Steam Model
The major root of the whole problem of internet piracy of copyrighted content really is the fact that the MPAA/RIAA and associated global arms are stuck in an old and unworkable business model. The heads of this business are old fat-cats who are too happy with their fingers in their ears yelling 'LA LA LA LA LA' to block out the chorus of the internet crying out for change.
The old model guaranteed high profits, and loads of industry control because the means of distributing content were often limited to moving physical property from place to place. The duplication of film stock and audio recordings was limited to certain companies authorized to do such work.
The advent of the home VCR and even the cassette tape were the first stage in the loss of control of content distribution, you could connect two VCRs or tape players together and make as many duplicates of the content as you wanted. It was a time consuming process and the MPAA/RIAA didn't like it but not much could really be done, and the rates of piracy were still relatively low mainly due to the time required and loss of quality in the duplicates, so this didn't force the industries into a rethink of their business model.
Fast-forward a couple of decades and the rise of the Personal Computer and the Internet was such a fast and wide reaching thing that the MPAA/RIAA didn't have time to really look at and arrive with a new business model.

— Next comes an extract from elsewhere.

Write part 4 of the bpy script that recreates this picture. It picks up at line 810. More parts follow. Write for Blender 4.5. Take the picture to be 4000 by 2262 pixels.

They just stuck their heads in the sand and hoped it would go away. It didn't. The PC and Internet made it possible to almost perfectly duplicate the original copyrighted work in an extremely short time, with very little quality loss, and made distribution of these duplicate works extremely easy and fast. The MPAA/RIAA tried to sue as many people as they could but it turned into a PR disaster, such large and powerful organisations picking on little Johnny in his mothers basement, and in some cases, little Johnny's mother.
It is high time that the Film and Music industries finally conceeded defeat and came up with a new modern business model that will make everyone happy. My idea is this...
Steam, from Valve Software.
It's the perfect idea for this kind of content access and distribution. Sure it will require some small tweaks to make it apply to Video and Audio files, but the idea is just the same. Sure there is stuff like iTunes but they are hold-overs from the tightly controlled (DRM) distribution model of old, and they need to be scrapped.
A studio needs to make their works available within the 'Steam' style framework where a user's content library is stored in the system. Newly released content is made available from a central server but as it gets downloaded, the system starts using a P2P model where once there is a critical mass, the central server basically becomes a backup for the P2P version of the file. As for the purchasing of music or films, you access the store, you pay a small amount of money, say a couple of dollars for an album, or maybe $5 for a feature film. You get a perpetual license to the content, if you loose it you can just download another copy from the P2P pool, you can freely copy the file to other systems and access it whenever and whereever.
Then the store can have deals on content. Like all the bond films? Instead of paying $300 for DVDs of the whole thing, you can pay like $50 and get all of them. Is it the holiday season? 30% discount on all the crappy holiday season films. Want to keep the Cinemas in business? All latest released stuff still gets screened at the Cinema but keep your ticket which has a redemption code for a free or heavily discounted digital copy of the movie from the Store.
The whole issue is pricing the content at a point where everyone thinks 'Meh, it's only a few bucks, i'll buy it" the same thought process can be seen with movies that didn't do so well at the box office in the bargain basement bin at the local shopping complex. "Some Crappy Movie for $8, it was an ok movie, i'll grab it for $8, no big deal" The bonus of doing the content distribution digitally instead of over physical media is with the Store/P2P approach is that the Industry doesn't have to pay or pays almost nothing for distribution, it's pure profit. Where as the $8 DVD in the bargain basement bin still has to pay shipping, manufacturing, wages, etc up the line and will make almost no money in the end.
Then comes the added benefits from the Store based approach. Have a single unified store. Sure it will be a monopoly but if it represented the whole of the global content industries, the cost of running the thing can be shared easily, thus making the running cost of it for any particular company rather small, and leaving them with even more profit. It also avoids market segmentation with people having content on multiple services. Also with the monopoly store approach, there is a guarantee that the store will always exist, thus keeping everyone's purchases 100% safe forever. The game stores (Like Steam) have a problem of if the parent company shutters the service what happens to the user's legally purchased content. This is a non-issue for a global, industry-wide service.
Next comes the metrics that could be data-mined from each user in an anonymous fashion. They could work out what films/music people like the most and produce more of that type of content, thus fueling more sales.
This is something I thought of for about the whole of 20mins, why is it so hard for the content industries to come up with something like it!